The Commodity Futures Trading Commission (CFTC) has warned young people, including students and remote job seekers, about scams that use unsuspecting job seekers as crypto money mules. In a release published Monday, the CFTC’s Office of Customer Education and Outreach (OCEO) warns of the dangers of these scams, which help criminals to launder money.

CFTC Warns Job Seekers Warned About Become Money Mules

According to the OCEO, young people could end up in jail simply by associating with illicit activity. These money mule scams get people to use their crypto wallets, trading accounts, or other digital wallets to send and receive money or transfer funds from one person to another. Job seekers are sometimes easy targets because they may believe the requests are legitimate “secret shopper” or “payment processor” activities. OCEO Director Melanie Devoe stated:

“Young people looking for summer jobs may be just looking for part-time income and could be attracted to offers that require being online a few hours a day. Unfortunately, they could become unwitting accomplices to money laundering or what the criminals call ‘money mules,’ and that association could land them in jail.”
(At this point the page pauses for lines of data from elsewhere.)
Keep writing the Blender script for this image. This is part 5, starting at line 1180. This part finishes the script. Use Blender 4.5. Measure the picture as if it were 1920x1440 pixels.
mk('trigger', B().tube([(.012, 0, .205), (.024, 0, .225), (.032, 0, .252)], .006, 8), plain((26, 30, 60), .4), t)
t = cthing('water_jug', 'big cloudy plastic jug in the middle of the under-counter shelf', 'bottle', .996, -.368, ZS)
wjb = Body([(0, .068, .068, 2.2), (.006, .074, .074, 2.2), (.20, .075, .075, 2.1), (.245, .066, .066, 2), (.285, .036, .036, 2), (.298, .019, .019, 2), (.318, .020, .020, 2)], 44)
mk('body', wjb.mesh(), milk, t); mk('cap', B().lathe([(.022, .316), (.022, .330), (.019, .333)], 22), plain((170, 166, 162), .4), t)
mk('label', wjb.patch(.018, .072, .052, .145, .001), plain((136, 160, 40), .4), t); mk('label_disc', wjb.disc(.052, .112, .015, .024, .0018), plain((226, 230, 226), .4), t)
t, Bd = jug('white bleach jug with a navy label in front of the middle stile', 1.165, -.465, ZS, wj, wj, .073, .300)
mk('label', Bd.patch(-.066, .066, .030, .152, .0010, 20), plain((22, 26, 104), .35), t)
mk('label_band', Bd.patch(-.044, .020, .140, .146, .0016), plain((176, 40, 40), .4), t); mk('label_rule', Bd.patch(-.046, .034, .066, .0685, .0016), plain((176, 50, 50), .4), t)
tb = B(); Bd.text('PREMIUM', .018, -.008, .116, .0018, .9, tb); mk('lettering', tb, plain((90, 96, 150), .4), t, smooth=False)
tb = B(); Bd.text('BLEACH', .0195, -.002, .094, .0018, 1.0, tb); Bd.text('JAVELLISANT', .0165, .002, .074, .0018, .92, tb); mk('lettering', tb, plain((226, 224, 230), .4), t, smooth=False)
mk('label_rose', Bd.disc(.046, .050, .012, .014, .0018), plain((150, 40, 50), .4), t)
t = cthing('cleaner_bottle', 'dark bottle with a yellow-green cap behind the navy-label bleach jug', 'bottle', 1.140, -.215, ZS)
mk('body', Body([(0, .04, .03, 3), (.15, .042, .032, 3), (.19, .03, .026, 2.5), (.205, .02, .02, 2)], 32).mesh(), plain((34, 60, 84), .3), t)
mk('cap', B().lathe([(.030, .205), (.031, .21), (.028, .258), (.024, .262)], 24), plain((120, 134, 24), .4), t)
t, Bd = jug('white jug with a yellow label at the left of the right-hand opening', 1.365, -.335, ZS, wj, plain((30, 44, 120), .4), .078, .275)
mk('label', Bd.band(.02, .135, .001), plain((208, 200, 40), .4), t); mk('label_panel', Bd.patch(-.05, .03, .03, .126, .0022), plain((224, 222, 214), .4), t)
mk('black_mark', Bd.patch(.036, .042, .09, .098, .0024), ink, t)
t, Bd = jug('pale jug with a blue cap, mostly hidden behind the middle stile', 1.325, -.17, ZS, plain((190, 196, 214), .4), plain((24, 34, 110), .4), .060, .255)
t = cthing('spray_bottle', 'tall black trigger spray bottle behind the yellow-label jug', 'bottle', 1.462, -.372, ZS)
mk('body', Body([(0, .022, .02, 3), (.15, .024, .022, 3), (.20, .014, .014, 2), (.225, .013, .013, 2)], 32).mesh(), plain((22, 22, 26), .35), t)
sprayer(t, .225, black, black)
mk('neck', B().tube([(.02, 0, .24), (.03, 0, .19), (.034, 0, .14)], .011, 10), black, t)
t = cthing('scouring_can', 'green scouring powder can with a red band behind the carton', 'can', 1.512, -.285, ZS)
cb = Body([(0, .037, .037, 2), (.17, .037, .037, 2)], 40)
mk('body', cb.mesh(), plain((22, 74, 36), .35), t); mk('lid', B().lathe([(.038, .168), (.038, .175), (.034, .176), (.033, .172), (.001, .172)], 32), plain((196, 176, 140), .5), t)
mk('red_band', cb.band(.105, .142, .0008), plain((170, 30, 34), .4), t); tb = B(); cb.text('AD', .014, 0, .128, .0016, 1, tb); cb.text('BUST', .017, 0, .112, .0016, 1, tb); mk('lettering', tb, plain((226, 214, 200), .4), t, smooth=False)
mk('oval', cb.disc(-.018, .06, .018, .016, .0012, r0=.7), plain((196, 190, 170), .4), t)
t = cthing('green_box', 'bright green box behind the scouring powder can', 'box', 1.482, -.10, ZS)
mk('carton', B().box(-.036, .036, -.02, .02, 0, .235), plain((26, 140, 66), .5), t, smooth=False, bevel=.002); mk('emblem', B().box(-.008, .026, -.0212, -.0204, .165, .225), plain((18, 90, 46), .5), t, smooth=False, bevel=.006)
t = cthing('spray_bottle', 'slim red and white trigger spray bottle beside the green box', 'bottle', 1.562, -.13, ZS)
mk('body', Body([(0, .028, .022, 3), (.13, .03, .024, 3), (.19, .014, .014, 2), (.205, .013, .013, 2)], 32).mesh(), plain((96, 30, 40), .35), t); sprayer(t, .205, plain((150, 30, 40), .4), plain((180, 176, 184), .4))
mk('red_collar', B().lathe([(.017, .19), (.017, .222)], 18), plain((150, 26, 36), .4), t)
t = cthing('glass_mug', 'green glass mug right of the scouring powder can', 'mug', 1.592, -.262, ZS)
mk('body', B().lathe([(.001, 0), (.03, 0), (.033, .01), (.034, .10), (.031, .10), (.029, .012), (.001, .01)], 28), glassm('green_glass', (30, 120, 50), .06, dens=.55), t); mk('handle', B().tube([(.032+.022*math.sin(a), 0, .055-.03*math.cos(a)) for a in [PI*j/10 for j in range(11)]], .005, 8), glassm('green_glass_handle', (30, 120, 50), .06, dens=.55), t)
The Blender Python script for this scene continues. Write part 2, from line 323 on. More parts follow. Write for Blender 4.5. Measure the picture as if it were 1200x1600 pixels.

The OCEO writes that criminal organizations use networks of people to move illicit funds to evade law enforcement. These fund transfers and currency conversions seem legit as young people and job seekers usually think they are performing regular job duties. In other instances unrelated to job seeking, victims may believe they are helping a friend or doing a love interest a favor.

Unfortunately, according to the CFTC, “the consequences – often in the form of criminal charges – remain the same for witting and unwitting participants.”

In some cases, scammers may convince the victims to on-ramp cash to a blockchain. This involves using cash to buy crypto via a trading account, or even a Bitcoin kiosk, and then sending the crypto to a specified wallet. There is also off-ramping, which requires people to convert crypto tokens to fiat currency, essentially withdrawing the money from the blockchain.

Methods Used by Criminals

Cryptocurrency transfers are an easy way for criminals to move illicit funds under the radar. However, criminals are also aware that despite some anonymity in blockchain use, law enforcement agencies are getting better at tracing and confiscating illicit assets. Consequently, criminals get unsuspecting victims to help them off-ramp the money and then move the fiat from the victim’s bank account to another.

The OCEO’s release also highlights another common scam called “smurfing”. Using crypto, criminals send a large amount to an unsuspecting person’s wallet or trading account. The person is then expected to send small amounts to several wallet addresses.

The CFTC’s release is part of its participation in the Money Mule Initiative, an annual international movement to dismantle money laundering networks. The US Department of Justice (DoJ) reported that through this year’s campaign alone, law enforcement agencies have taken action against over 3,000 money mules. The agencies have also brought charges against 24 individuals.